Videos

Graph and Hypergraph Sparsification

Presenter
April 27, 2020
Abstract
  A weighted graph H is a sparsifier of a graph G if H has much fewer edges than G and, in an appropriate technical sense, H "approximates" G. Sparsifiers are useful as compressed representations of graphs and to speed up certain graph algorithms. In a "cut sparsifier," the notion of approximation is that every cut is crossed by approximately the same number of edges in G as in H. In a "spectral sparsifier" a stronger, linear-algebraic, notion of approximation holds. Similar definitions can be given for hypergraphs.

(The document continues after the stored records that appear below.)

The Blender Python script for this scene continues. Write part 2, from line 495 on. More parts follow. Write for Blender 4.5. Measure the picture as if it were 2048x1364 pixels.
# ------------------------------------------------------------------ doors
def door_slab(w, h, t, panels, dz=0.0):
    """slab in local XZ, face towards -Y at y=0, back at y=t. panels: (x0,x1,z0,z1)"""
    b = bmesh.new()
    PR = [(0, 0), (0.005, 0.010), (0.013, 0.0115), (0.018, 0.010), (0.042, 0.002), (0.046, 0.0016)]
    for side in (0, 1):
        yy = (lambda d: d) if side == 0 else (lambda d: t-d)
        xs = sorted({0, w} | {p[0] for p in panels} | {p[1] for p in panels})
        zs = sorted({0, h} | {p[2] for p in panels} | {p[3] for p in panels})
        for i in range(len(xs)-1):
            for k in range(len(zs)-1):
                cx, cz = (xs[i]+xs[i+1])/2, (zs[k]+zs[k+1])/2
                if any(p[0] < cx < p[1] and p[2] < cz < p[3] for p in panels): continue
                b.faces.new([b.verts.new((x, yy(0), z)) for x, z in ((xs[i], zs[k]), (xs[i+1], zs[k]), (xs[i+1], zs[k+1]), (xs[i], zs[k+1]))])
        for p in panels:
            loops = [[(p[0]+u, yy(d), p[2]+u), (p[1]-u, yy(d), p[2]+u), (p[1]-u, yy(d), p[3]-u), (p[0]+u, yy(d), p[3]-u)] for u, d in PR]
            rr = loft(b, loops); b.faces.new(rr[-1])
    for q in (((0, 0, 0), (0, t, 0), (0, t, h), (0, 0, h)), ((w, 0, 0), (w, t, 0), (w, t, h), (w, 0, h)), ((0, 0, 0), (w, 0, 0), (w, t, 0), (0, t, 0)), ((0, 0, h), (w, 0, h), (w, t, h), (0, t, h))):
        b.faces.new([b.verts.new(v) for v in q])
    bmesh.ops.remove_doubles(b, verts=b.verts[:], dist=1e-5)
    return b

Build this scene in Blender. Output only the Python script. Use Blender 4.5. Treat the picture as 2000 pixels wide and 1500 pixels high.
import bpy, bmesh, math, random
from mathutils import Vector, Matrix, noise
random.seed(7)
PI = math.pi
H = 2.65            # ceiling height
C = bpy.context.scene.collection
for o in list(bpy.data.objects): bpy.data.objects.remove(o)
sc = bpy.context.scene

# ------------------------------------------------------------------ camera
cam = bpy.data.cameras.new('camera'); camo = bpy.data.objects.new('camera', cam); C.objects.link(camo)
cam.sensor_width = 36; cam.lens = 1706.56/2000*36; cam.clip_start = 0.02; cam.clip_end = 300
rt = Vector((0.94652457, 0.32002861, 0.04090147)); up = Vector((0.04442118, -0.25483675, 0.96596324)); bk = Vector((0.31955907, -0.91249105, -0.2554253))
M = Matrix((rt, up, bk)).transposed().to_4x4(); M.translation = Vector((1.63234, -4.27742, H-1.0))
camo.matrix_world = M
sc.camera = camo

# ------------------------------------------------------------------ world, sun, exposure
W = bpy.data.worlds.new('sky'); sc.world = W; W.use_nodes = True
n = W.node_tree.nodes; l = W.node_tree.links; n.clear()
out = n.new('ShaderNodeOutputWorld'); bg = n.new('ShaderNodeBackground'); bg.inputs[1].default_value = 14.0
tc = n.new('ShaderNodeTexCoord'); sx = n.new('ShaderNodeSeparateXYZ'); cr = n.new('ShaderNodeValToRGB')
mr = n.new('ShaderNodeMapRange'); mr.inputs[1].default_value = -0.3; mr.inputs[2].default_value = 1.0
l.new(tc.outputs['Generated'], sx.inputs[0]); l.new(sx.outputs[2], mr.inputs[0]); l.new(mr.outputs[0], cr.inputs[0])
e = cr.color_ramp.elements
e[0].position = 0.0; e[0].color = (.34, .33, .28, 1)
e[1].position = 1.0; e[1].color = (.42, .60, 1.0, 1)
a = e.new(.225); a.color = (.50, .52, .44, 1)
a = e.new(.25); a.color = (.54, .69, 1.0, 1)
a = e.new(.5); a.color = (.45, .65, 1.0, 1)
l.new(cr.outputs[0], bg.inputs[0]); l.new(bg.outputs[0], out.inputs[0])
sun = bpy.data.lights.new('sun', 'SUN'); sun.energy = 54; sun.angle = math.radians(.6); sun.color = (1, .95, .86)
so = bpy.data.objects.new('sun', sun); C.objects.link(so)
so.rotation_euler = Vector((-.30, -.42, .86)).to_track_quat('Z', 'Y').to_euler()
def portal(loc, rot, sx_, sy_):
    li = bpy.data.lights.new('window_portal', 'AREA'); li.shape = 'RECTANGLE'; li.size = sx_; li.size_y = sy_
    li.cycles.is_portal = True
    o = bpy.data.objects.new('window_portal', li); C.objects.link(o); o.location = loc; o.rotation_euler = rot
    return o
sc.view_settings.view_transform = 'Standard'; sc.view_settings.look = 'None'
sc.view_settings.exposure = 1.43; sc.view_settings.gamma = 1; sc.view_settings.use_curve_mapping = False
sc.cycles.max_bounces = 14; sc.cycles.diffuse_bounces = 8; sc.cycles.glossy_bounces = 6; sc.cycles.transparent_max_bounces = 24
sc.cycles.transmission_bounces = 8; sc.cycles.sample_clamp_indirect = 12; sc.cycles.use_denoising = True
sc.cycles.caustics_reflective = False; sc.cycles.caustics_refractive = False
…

We discuss some new definitions, new constructions and new lower bounds for graph and hypergraph sparsifiers, including: - A new lower bound on the number edges of any spectral sparsifier, which can be seen as a generalization of the Alon-Boppana theorem to graphs that are irregular and weighted; - A new lower bound on the number of bits needed for any data structure that approximately stores the cut information of the graph, showing that known sparsifiers optimally solve this data structure problem - A new definition and constructions of sparsification for graph and hypergraphs, which allows *unweighted* sparsifiers with O(n) edges for all graphs and hypergraphs - A new construction of spectral hypergraph sparsifiers with a nearly-linear number of hyperedges (compared to a cubic number of hyperedges in previous constructions). Based on joint work with Nikhil Bansal, Charles Carlson, Alexandra Kolla, Nikhil Srivastava and Ola Svensson.